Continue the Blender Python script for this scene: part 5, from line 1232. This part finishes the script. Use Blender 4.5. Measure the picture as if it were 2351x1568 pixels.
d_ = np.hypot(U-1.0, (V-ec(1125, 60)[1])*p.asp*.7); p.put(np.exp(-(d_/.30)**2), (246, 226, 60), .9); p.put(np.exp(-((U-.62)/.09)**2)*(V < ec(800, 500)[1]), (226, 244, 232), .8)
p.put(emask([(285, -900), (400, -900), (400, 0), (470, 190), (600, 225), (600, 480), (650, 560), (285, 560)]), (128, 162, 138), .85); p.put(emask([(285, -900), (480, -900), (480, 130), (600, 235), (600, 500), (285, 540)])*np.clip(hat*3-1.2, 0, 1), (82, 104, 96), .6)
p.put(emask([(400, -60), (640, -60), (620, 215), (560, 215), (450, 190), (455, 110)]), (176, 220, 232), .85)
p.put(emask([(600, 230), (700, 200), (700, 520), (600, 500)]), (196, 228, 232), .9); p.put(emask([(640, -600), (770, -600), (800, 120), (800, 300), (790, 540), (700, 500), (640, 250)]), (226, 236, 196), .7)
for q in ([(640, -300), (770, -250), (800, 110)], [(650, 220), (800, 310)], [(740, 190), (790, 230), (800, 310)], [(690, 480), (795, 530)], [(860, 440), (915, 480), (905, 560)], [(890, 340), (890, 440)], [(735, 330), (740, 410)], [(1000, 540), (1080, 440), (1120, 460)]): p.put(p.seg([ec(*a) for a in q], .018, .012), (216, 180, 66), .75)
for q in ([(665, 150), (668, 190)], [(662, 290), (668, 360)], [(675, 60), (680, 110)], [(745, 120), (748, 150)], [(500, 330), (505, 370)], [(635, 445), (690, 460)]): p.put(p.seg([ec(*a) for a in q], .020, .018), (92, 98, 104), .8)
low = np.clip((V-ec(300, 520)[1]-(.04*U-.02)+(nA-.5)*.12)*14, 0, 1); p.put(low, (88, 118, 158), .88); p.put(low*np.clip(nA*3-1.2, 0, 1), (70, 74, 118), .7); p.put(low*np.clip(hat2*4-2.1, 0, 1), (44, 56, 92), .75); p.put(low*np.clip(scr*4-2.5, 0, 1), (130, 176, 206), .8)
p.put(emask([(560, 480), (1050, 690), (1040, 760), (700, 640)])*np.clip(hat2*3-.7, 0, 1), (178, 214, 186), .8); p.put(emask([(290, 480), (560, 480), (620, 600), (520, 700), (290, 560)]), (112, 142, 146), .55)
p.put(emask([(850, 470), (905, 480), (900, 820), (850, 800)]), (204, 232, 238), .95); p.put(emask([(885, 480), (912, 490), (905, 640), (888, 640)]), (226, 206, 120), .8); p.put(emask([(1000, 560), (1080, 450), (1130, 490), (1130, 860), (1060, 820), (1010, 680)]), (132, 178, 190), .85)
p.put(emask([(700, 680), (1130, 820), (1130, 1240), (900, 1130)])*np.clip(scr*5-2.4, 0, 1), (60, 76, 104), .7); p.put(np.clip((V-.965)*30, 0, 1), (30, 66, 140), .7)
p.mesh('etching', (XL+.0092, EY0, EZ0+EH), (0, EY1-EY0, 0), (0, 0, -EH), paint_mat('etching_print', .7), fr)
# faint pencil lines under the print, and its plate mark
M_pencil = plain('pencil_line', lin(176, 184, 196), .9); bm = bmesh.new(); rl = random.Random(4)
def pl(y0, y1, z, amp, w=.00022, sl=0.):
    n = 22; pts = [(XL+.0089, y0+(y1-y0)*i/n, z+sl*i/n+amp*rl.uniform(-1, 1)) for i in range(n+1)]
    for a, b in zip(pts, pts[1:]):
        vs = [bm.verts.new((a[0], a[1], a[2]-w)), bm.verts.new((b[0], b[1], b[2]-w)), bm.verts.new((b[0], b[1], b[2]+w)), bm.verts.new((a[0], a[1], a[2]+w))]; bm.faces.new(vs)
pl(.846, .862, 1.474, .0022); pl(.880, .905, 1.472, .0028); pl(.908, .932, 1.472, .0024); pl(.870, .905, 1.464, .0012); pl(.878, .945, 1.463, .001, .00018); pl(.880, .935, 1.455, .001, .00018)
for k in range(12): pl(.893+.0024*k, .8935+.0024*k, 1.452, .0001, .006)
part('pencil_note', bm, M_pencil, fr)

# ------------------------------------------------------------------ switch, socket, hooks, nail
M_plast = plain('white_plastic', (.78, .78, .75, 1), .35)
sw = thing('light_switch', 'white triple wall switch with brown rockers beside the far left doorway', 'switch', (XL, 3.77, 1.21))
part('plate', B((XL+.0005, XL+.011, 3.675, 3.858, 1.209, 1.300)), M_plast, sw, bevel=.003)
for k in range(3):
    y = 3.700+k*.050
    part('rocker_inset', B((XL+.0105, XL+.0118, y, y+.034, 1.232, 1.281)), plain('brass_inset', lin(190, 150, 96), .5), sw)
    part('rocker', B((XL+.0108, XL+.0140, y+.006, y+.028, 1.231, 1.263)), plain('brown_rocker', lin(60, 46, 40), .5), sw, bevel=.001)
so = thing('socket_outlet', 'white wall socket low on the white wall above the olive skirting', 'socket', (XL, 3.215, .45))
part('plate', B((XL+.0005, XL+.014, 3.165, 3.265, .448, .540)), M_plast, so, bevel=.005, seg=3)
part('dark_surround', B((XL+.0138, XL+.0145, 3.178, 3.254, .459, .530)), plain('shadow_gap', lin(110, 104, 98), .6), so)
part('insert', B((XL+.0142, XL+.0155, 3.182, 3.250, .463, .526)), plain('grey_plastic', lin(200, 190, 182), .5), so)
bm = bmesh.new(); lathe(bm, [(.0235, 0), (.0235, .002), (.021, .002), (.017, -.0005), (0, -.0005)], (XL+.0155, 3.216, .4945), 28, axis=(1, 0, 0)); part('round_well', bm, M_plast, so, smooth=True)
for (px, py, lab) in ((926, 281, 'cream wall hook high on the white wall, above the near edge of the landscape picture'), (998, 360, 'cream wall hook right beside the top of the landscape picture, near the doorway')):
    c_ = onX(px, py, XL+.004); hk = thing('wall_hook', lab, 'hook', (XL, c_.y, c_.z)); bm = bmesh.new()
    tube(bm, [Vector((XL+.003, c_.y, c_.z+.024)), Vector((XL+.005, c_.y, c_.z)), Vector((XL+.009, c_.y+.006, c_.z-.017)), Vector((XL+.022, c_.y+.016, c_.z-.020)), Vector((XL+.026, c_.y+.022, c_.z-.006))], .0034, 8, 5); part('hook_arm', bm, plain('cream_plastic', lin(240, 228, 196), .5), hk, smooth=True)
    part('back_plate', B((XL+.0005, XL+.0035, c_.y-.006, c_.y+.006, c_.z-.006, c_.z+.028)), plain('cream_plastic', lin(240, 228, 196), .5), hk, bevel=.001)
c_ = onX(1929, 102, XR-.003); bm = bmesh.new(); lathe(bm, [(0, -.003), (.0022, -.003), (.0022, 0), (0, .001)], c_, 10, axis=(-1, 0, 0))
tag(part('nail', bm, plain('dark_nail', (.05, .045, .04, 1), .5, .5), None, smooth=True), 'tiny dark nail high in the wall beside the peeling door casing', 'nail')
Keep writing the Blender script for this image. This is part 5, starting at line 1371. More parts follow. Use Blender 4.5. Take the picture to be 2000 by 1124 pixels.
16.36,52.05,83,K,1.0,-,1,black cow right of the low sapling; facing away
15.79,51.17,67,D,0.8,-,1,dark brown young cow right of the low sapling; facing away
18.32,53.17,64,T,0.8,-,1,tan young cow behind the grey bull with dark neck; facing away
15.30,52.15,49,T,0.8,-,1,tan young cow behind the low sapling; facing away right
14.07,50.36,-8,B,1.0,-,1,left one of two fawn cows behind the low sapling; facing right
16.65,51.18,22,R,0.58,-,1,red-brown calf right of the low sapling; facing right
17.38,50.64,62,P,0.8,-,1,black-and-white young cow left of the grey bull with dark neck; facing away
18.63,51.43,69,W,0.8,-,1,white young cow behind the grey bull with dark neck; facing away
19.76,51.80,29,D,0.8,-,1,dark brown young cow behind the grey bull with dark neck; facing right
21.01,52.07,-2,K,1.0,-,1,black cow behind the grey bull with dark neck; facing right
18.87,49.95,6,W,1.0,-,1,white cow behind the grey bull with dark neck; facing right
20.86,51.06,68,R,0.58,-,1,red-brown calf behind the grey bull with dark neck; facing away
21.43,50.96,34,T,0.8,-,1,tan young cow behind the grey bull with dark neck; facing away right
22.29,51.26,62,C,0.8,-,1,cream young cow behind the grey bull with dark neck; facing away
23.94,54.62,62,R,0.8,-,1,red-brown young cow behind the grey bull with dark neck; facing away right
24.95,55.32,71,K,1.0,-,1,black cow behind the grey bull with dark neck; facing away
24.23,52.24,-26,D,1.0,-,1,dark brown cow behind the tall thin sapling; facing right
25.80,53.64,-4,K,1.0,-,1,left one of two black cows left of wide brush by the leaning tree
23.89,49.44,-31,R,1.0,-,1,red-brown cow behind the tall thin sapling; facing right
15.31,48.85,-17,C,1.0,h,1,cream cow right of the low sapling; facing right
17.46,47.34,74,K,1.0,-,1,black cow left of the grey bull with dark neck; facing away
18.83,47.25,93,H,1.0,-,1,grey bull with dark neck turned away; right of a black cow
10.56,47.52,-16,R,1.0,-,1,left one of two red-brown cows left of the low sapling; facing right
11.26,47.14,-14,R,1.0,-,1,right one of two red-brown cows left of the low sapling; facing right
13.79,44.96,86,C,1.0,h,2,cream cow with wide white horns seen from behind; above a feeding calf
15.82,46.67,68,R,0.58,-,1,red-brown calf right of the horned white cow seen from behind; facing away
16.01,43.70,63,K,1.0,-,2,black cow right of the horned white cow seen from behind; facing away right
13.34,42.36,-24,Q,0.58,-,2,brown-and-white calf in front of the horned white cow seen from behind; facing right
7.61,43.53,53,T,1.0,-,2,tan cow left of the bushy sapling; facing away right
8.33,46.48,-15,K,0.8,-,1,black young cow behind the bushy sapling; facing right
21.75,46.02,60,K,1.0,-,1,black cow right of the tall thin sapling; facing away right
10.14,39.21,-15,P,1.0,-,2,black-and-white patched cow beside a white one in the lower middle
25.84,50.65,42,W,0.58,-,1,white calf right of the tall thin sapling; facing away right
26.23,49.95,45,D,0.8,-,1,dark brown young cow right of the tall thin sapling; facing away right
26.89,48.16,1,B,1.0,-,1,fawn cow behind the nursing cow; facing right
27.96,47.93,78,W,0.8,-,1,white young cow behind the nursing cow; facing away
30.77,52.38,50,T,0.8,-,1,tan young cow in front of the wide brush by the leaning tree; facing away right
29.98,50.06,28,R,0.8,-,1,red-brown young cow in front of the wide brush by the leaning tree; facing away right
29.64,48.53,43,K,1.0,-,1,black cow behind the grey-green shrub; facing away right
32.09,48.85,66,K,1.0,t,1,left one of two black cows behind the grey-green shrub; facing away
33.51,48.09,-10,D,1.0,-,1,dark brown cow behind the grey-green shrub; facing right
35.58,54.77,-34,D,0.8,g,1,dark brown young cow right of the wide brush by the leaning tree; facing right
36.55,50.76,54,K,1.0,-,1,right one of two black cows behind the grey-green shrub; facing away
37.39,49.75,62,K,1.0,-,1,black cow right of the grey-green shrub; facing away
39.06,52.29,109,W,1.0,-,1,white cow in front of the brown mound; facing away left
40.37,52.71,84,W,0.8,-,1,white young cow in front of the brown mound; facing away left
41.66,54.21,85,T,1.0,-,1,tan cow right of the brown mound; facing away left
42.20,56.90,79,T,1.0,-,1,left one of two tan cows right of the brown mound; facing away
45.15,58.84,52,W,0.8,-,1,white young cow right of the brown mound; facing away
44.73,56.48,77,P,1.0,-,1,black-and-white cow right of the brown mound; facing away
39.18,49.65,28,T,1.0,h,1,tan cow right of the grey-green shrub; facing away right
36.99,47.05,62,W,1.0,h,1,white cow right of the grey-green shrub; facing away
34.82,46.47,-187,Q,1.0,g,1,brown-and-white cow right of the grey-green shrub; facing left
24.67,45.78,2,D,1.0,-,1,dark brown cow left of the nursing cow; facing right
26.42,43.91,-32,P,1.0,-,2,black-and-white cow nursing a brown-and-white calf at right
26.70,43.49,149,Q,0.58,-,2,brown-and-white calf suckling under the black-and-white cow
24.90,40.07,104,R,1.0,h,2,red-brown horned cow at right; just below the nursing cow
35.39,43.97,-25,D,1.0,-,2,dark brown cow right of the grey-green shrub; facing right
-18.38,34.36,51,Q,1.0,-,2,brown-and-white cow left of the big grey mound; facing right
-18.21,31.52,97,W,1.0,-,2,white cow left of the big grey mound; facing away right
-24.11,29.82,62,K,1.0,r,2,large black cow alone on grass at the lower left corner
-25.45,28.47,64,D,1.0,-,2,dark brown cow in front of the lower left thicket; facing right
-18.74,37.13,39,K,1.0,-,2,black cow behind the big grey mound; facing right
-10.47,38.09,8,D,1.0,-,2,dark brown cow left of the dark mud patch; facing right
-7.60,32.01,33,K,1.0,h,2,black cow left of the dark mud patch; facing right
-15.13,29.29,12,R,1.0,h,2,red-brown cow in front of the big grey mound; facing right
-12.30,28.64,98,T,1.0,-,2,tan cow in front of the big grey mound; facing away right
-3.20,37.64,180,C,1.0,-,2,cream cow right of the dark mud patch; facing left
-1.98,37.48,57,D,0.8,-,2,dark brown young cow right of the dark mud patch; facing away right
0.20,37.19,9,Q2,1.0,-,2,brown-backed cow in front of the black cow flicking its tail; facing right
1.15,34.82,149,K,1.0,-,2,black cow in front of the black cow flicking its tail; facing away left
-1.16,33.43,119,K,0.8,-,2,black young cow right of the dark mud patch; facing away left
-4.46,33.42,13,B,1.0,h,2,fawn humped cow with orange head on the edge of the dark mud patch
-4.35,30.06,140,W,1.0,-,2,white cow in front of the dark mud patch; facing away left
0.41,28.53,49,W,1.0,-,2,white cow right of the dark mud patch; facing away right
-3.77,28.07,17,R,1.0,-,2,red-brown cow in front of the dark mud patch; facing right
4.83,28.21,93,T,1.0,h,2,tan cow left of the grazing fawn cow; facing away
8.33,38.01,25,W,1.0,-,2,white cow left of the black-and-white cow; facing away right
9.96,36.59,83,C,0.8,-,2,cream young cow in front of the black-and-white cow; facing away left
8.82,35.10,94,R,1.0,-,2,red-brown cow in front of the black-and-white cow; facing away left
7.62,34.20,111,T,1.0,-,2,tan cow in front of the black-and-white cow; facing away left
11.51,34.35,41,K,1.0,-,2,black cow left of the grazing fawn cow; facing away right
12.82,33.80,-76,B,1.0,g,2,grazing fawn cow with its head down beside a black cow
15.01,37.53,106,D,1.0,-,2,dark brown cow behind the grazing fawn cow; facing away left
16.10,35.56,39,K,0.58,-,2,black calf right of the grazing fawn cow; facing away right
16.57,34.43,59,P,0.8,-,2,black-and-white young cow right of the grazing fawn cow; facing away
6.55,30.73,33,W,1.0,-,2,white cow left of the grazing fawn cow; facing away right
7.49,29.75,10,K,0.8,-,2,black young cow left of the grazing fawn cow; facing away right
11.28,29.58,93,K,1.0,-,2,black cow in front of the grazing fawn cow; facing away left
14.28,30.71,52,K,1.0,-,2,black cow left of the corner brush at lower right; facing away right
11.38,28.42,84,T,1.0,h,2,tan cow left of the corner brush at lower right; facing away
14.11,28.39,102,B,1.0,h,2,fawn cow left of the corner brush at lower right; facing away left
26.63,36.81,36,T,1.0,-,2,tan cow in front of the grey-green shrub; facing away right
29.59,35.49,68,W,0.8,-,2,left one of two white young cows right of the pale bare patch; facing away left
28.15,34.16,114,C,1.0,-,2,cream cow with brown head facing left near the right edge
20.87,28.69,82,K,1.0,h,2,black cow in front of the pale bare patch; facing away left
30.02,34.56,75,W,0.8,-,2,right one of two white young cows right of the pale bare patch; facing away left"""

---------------

The exercise: Scan the entries above and work out how many lines include the word "This"; the reply is that number alone.

Reply: 2